DATASET EXCERPT =>

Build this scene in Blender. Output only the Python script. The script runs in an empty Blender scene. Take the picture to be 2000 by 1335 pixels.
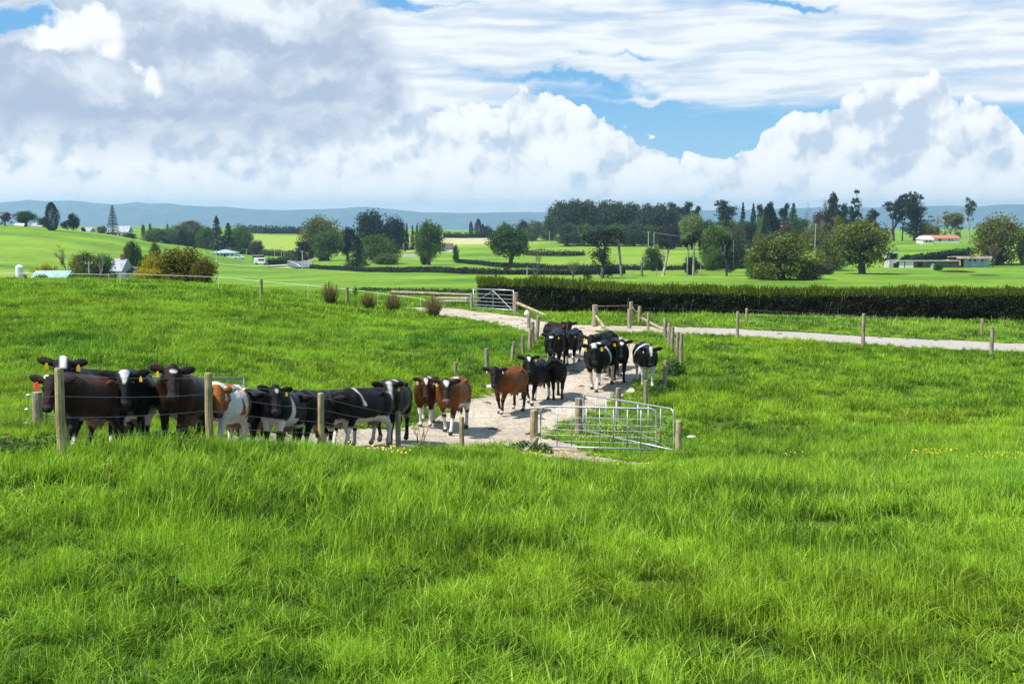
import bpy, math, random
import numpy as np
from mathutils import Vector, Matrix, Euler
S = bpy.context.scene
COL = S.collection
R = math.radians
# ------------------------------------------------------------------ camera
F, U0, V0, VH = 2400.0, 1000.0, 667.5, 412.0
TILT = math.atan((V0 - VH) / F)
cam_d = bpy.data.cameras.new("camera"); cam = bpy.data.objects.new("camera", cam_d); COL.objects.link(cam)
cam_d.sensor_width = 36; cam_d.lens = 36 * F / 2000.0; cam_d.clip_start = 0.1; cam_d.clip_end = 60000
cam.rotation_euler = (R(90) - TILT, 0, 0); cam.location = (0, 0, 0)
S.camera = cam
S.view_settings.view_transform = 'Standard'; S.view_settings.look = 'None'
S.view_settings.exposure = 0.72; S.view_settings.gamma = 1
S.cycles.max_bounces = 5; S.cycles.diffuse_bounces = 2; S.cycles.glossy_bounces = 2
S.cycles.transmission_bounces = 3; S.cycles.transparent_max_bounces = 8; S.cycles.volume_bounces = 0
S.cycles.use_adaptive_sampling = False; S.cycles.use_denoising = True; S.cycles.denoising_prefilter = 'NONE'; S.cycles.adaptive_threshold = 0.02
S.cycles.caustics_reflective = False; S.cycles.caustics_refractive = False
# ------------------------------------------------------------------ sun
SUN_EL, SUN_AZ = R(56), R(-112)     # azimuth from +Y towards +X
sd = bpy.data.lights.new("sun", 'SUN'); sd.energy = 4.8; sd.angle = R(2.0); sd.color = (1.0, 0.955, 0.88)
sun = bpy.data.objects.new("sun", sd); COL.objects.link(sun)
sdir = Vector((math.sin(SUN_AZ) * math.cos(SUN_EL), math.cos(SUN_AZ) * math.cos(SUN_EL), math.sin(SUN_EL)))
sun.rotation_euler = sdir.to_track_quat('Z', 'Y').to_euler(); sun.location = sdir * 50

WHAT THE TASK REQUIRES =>
Leave out the pictures and print every line of the data exactly.

RESPONSE TO THIS TASK =>
Build this scene in Blender. Output only the Python script. The script runs in an empty Blender scene. Take the picture to be 2000 by 1335 pixels.
import bpy, math, random
import numpy as np
from mathutils import Vector, Matrix, Euler
S = bpy.context.scene
COL = S.collection
R = math.radians
# ------------------------------------------------------------------ camera
F, U0, V0, VH = 2400.0, 1000.0, 667.5, 412.0
TILT = math.atan((V0 - VH) / F)
cam_d = bpy.data.cameras.new("camera"); cam = bpy.data.objects.new("camera", cam_d); COL.objects.link(cam)
cam_d.sensor_width = 36; cam_d.lens = 36 * F / 2000.0; cam_d.clip_start = 0.1; cam_d.clip_end = 60000
cam.rotation_euler = (R(90) - TILT, 0, 0); cam.location = (0, 0, 0)
S.camera = cam
S.view_settings.view_transform = 'Standard'; S.view_settings.look = 'None'
S.view_settings.exposure = 0.72; S.view_settings.gamma = 1
S.cycles.max_bounces = 5; S.cycles.diffuse_bounces = 2; S.cycles.glossy_bounces = 2
S.cycles.transmission_bounces = 3; S.cycles.transparent_max_bounces = 8; S.cycles.volume_bounces = 0
S.cycles.use_adaptive_sampling = False; S.cycles.use_denoising = True; S.cycles.denoising_prefilter = 'NONE'; S.cycles.adaptive_threshold = 0.02
S.cycles.caustics_reflective = False; S.cycles.caustics_refractive = False
# ------------------------------------------------------------------ sun
SUN_EL, SUN_AZ = R(56), R(-112)     # azimuth from +Y towards +X
sd = bpy.data.lights.new("sun", 'SUN'); sd.energy = 4.8; sd.angle = R(2.0); sd.color = (1.0, 0.955, 0.88)
sun = bpy.data.objects.new("sun", sd); COL.objects.link(sun)
sdir = Vector((math.sin(SUN_AZ) * math.cos(SUN_EL), math.cos(SUN_AZ) * math.cos(SUN_EL), math.sin(SUN_EL)))
sun.rotation_euler = sdir.to_track_quat('Z', 'Y').to_euler(); sun.location = sdir * 50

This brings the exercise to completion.